3D scene scripts
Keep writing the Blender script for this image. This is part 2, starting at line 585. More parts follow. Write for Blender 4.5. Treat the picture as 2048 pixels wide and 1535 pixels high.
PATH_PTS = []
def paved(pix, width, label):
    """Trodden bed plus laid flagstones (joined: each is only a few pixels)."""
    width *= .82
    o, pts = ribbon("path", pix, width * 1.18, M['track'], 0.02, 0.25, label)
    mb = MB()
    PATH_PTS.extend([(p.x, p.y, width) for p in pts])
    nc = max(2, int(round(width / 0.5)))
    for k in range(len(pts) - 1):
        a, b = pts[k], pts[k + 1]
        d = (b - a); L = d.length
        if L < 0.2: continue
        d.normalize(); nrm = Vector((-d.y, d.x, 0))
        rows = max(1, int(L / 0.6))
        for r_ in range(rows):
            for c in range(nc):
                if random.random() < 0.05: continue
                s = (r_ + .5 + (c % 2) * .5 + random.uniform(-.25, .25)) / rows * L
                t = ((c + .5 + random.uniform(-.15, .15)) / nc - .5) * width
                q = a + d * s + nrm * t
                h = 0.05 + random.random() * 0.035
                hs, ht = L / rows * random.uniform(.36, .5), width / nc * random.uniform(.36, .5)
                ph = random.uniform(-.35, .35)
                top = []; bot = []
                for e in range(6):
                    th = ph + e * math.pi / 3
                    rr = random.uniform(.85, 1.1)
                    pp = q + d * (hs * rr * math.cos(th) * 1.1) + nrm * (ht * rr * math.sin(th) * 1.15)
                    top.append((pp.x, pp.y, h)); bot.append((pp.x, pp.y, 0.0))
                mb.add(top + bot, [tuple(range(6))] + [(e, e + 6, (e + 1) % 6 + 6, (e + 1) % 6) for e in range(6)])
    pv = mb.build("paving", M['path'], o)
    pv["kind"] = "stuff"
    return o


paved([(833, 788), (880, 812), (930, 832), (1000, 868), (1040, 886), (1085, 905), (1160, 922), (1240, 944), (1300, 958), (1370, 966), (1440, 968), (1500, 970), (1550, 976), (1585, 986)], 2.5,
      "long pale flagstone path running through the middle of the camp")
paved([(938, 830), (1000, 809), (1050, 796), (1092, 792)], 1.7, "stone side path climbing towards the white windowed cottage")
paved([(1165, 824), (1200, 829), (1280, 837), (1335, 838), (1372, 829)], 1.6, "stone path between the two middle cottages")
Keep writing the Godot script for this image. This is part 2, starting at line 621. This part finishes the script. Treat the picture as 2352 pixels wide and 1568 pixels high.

■ Do this ■
Tally up the lines with the word "picture" in them, and answer with that number by itself.

■ Written answer ■
2